Ah, the Arrow.  The Wikipedia discussion page on supercruise that I quoted
previously also mentioned the Arrow,

"..... I suspect some Canadians are convinced the thing could fly at
supersonic speeds backwards underwater on one engine...--Robert Merkel
05:31, 13 January 2006 (UTC) 
"... and upside down. --BillCJ 19:51, 1 October 2006 (UTC"

regards,
Anthony Farr

> -----Original Message-----
> From: [EMAIL PROTECTED] [mailto:[EMAIL PROTECTED] On Behalf Of
> Adam Maas
> Sent: Saturday, 19 April 2008 4:09 AM
> To: Pentax-Discuss Mail List
> Subject: Re: OT - Vulcan Bomber for the airheads
> 
> On Fri, Apr 18, 2008 at 12:29 PM, John Francis <[EMAIL PROTECTED]> wrote:
> > On Fri, Apr 18, 2008 at 09:54:04AM -0400, Adam Maas wrote:
> >  > Concorde was almost all gas tank and all low-drag go-fast, military
> >  > designs have to be much more flexible, and don't actually want to go
> >  > that fast except in sprints (which in some cases, like the B-1B, are
a
> >  > lot longer than a few minutes).

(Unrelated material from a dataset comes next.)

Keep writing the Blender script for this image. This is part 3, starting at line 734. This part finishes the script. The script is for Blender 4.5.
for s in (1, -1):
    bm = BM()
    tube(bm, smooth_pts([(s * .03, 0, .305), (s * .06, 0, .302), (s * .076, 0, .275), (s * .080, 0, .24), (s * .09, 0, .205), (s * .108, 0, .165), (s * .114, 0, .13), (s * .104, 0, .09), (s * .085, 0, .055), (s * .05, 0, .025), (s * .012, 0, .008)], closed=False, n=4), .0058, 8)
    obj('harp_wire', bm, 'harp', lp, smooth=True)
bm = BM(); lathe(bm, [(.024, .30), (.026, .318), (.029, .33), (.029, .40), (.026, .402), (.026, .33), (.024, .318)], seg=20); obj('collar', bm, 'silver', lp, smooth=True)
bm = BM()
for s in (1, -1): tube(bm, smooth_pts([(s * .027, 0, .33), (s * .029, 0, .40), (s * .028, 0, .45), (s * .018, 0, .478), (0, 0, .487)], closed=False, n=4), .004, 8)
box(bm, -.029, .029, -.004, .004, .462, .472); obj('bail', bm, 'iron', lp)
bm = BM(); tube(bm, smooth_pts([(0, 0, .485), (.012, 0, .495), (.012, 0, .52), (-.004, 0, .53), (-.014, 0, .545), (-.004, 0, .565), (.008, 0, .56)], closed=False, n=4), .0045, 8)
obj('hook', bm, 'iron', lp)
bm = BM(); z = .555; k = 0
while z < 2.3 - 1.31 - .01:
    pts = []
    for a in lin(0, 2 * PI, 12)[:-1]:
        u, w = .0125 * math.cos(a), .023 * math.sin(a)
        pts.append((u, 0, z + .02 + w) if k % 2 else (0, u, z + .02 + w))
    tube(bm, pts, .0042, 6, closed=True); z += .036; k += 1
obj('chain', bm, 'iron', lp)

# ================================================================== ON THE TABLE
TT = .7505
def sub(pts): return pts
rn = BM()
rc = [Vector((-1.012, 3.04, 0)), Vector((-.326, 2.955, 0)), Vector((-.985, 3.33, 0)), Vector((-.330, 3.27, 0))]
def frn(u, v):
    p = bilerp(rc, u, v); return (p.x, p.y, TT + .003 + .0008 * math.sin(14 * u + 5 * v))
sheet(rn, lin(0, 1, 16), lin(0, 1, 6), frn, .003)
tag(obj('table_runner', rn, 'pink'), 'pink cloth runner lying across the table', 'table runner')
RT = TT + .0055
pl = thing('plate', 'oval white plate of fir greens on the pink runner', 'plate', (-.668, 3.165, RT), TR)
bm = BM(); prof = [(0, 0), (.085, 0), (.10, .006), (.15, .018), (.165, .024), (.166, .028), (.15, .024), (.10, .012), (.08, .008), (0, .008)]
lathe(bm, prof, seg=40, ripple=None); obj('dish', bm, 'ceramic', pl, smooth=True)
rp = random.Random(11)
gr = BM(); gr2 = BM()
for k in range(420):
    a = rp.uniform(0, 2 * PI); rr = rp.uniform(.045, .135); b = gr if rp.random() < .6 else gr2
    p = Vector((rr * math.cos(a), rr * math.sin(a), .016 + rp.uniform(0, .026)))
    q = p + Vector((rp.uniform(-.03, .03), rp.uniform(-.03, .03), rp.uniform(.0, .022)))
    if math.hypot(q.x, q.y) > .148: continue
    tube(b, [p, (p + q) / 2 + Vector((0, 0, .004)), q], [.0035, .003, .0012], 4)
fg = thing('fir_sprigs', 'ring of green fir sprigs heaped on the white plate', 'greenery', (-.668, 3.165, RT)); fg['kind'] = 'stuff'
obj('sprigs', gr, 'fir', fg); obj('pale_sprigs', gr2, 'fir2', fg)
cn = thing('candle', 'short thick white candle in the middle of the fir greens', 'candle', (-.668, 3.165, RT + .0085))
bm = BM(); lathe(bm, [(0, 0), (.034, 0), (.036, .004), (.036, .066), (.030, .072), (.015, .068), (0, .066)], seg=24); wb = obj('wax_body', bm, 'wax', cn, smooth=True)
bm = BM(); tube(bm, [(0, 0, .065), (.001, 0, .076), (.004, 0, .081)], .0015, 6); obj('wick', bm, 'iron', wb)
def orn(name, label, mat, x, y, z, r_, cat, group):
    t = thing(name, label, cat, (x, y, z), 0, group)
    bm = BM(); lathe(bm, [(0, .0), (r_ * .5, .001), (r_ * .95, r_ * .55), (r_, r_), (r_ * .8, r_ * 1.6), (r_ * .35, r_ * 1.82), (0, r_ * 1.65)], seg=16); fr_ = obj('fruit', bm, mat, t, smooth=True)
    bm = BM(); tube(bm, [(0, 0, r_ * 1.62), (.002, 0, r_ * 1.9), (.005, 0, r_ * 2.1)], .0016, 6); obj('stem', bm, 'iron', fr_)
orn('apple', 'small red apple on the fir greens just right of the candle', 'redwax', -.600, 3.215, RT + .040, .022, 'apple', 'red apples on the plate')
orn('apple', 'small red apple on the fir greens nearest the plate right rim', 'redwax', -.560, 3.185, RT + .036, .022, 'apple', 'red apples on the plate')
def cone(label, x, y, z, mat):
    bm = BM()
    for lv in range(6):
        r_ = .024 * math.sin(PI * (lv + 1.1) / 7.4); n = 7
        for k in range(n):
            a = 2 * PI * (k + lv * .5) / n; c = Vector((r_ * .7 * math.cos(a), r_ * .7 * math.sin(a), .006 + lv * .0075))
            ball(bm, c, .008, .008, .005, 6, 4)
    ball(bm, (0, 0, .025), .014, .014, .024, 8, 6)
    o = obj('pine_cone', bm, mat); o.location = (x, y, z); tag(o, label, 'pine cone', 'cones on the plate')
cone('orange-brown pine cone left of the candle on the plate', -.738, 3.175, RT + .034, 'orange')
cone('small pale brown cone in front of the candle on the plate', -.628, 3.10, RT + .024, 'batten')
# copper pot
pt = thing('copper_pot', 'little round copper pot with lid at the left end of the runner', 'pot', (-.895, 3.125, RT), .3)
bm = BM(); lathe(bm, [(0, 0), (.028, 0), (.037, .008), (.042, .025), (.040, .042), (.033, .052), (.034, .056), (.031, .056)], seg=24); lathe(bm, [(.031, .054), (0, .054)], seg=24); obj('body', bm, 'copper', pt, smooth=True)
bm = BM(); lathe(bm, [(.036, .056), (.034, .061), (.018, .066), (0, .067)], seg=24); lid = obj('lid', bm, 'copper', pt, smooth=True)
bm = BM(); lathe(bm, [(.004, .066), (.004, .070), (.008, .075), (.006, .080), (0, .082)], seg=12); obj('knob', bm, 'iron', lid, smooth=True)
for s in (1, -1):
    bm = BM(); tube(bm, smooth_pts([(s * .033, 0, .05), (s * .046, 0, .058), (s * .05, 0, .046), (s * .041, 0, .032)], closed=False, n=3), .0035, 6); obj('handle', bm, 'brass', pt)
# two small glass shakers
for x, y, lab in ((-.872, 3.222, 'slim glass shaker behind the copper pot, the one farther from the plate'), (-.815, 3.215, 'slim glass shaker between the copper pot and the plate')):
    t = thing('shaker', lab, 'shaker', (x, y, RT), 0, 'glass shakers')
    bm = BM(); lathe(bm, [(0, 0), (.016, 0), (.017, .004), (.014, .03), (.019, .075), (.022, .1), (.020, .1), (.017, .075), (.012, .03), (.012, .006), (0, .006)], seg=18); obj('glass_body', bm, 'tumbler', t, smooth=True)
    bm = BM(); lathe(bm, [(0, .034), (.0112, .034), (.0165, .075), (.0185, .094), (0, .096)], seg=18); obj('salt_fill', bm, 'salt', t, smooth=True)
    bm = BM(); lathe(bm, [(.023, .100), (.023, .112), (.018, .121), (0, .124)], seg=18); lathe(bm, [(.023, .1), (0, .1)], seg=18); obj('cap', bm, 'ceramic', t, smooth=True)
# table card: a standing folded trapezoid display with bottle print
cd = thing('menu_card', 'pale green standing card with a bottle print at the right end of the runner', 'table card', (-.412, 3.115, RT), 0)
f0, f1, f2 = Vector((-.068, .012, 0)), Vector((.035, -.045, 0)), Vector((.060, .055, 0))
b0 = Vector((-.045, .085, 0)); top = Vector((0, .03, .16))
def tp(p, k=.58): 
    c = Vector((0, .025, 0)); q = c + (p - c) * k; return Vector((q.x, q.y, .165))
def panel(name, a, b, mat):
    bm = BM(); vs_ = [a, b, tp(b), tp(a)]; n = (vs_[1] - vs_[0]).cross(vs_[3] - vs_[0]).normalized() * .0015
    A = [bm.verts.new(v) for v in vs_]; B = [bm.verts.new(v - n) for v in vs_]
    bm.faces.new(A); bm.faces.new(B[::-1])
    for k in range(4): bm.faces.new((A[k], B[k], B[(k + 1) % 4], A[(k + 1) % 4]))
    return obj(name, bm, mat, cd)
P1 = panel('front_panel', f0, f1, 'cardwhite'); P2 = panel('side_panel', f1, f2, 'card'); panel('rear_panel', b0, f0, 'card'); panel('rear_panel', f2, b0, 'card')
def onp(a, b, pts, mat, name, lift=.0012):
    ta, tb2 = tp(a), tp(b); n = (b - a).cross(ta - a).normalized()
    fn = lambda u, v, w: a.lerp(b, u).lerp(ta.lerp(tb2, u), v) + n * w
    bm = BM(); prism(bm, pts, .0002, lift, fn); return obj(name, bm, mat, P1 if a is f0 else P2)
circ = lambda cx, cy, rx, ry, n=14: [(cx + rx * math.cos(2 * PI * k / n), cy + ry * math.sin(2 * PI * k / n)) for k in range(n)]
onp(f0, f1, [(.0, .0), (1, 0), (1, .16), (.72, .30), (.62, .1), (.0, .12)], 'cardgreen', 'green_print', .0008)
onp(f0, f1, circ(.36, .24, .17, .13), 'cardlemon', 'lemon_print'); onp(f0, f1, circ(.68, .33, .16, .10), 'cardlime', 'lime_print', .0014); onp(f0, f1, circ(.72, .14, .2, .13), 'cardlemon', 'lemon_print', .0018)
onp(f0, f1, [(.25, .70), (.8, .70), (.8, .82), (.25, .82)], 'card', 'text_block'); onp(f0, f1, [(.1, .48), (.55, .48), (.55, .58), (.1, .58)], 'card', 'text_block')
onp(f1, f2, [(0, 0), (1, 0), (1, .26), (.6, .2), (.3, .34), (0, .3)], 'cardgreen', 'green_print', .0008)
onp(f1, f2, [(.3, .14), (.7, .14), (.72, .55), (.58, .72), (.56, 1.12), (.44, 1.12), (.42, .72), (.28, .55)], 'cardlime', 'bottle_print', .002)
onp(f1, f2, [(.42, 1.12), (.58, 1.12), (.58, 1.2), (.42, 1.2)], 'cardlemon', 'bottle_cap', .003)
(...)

Going supersonic is loud and obvious
> >  > and drastically cuts maneuverability and range. And the current F22
> >  > can 'supercruise', ie exceed mach 1 without lighting its burners.
> >
> >  Yes, it can.  But it also claims to be the *first* aircraft to be able
> >  to do this, which is apparently wrong - the English Electric Lightning
> >  was capable of this almost half a century ago.
> >
> >  --
> 
> As could the Iroqois-powered Avro Arrow, although that never entered
service.
> 
> 
> 
> --
> M. Adam Maas
> http://www.mawz.ca
> Explorations of the City Around Us.